Thursday, December 10, 2009

"Deck the Halls with bowls of Challah." (Baron)

Late vote coming in for #1. I agree with anonymous NSHS graduate (like myself), you are essential as the daily newspaper, only more so.


.....Now that's the kind of voting I like. No point in voting any more. I will continue to write here whenever there is anything to write about. I'm pretty much out of material; however, I am sure something will pop up. I am happy to say that I published what will no doubt be my last book. It's called "Fires in the Heart" and it's really "Pater Noster in Condoland Vol. VI". I got tired of that and I came up with a new title which came to me in a dreamlike state. I love the cover also. I'm waiting for the proof copy and if it looks OK, I'll buy a book for each of the four sibs. We are leaving on a cruise to the Caribbean on Monday so perhaps I'll have some news about that adventure when we return on Dec. 24 just in time to celebrate Christmas; only I'm not certain as to how to celebrate it. I thought perhaps a tree with a lot of lights on it, and an angel on the top, but Rho talked me out of it. Then I thought of buying some fireworks, and that idea petered out. Now I'm stuck. Perhaps I'll knock on some doors around here and sing Christmas carols--but I don't think that would go over too well, either. Maybe trick or treating. Maybe I'd get a Milky Way or something. It might be worth a try.

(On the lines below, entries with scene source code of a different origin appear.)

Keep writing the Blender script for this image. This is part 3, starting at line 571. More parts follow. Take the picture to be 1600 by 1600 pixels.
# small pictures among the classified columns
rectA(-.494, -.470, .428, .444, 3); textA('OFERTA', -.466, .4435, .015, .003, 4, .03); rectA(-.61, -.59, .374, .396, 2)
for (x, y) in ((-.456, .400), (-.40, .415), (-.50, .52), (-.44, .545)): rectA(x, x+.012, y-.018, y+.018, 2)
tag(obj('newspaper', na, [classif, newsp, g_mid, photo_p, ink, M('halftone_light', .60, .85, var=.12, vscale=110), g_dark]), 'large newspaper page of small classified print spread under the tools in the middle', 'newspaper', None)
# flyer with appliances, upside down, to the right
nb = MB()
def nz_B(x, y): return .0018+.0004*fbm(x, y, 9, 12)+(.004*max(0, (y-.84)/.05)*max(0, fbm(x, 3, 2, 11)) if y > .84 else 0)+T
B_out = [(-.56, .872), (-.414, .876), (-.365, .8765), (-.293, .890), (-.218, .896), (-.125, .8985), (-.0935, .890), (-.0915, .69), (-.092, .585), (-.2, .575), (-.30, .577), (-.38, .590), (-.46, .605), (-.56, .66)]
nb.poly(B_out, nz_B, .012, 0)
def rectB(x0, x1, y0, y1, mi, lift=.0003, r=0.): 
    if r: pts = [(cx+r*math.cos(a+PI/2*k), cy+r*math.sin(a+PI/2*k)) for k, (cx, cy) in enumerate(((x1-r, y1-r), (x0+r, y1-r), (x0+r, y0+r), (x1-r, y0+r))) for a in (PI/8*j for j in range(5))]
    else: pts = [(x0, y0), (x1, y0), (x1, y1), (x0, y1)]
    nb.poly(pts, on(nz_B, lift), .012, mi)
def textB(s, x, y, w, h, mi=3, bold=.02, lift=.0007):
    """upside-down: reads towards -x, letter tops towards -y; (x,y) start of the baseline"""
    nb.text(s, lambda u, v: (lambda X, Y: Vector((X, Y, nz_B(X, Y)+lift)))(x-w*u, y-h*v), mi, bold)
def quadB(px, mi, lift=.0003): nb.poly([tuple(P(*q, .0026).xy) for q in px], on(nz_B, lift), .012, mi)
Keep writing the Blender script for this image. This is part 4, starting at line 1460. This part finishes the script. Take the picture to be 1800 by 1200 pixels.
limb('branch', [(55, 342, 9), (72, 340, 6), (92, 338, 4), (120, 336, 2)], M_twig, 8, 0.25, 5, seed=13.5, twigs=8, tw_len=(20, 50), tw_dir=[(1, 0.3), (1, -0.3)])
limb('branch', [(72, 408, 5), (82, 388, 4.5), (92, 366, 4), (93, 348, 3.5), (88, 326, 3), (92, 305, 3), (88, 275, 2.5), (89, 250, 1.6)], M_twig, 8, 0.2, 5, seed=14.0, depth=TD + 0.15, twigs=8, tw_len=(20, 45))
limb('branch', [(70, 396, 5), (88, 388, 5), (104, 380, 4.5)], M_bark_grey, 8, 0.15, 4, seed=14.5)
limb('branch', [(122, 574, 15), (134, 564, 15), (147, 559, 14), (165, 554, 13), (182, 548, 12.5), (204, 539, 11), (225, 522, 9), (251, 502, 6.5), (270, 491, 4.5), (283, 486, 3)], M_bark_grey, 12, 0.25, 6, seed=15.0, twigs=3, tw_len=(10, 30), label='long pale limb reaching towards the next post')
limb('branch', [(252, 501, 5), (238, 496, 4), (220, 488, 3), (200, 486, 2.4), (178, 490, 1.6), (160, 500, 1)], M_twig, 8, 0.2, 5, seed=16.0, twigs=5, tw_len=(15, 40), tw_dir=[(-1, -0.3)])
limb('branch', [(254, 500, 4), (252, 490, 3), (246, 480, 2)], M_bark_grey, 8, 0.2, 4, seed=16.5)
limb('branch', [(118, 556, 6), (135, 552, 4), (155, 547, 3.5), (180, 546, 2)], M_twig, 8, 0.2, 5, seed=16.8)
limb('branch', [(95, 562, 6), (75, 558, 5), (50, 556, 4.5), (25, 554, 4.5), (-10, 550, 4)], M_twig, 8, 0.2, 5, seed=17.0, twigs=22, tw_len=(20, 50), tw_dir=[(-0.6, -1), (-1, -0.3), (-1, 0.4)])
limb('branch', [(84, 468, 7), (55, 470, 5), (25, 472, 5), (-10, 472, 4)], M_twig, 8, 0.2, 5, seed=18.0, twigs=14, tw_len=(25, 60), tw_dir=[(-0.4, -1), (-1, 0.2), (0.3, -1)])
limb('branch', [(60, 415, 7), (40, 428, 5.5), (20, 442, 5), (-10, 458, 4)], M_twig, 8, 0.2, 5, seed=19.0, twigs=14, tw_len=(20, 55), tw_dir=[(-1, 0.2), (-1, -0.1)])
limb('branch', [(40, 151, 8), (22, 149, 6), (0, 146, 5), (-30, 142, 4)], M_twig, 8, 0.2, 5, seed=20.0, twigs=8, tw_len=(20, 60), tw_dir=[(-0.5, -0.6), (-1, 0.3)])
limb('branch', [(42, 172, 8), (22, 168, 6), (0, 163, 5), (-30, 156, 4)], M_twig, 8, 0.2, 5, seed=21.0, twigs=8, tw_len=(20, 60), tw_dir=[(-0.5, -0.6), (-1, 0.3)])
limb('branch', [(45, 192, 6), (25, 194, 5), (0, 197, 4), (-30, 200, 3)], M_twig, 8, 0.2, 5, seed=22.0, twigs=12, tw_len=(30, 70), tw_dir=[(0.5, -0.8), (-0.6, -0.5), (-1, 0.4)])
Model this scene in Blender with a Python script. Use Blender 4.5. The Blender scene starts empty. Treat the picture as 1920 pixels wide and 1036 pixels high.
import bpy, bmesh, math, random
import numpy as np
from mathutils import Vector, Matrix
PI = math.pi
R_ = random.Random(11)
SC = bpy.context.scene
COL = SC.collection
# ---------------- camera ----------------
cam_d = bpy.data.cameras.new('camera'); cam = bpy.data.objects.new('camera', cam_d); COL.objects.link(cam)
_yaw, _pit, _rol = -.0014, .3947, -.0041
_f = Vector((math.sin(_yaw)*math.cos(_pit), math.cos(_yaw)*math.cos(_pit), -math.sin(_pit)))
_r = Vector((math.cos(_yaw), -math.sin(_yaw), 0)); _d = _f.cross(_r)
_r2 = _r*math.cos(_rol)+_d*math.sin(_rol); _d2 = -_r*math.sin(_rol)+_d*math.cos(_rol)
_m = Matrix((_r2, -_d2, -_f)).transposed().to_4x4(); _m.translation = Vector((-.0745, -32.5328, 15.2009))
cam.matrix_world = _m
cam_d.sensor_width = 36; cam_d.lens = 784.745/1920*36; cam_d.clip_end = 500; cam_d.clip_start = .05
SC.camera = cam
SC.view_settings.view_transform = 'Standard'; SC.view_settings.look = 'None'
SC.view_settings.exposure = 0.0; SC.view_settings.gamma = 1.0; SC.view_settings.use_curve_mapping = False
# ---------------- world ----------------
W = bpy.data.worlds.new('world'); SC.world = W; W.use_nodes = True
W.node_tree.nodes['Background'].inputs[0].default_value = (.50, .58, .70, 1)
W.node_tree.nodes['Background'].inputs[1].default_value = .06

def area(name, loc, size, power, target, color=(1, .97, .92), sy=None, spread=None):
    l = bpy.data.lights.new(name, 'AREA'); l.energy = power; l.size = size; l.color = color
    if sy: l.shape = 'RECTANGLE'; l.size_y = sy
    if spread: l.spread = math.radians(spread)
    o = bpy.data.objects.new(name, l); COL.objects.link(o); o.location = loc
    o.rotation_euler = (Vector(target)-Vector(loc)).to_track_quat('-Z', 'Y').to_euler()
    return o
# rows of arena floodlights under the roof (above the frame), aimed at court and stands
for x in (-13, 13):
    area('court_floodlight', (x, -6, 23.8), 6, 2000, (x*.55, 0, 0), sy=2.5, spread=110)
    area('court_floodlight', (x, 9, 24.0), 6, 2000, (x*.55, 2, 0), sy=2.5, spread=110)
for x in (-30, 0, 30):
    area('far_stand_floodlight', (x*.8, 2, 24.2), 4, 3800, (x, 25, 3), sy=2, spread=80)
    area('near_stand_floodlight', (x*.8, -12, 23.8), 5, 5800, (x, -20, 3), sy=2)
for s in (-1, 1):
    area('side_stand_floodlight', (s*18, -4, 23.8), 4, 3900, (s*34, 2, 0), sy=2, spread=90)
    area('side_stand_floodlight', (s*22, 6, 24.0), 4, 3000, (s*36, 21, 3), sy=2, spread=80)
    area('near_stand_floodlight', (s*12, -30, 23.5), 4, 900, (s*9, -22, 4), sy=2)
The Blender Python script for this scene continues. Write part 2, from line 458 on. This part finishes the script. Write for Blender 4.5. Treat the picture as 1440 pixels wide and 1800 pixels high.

.....I just finished reading "Gates of Fire" a historical novel about the Battle of Thermopylae--about 450 B.C. between the allies Sparta and Greece against Xerxes and the two million Persian Army. It seems that all they ever did back then was fight wars unlike our world of today. Those Spartans certainly knew how to fight; however, 300 of them sacrificed their lives so that the Greeks could retreat and deal the Persian fleet of 600 ships a nasty blow. It's hard to believe how they could build 600 ships back then. At any rate life was pretty hard back then--especially for the war widows and their children. But today, we really know how to take care of the war widows and their children whose husbands and fathers lost their lives in Iraq, Kuwait, or Afghanistan. We've learned so much, haven't we, in the 2500 years since Thermopylae.


.....It's time for my midnight snack and in Publix today I picked up two delicious looking bobka cupcakes. Maybe that's a good way to celebrate Christmas.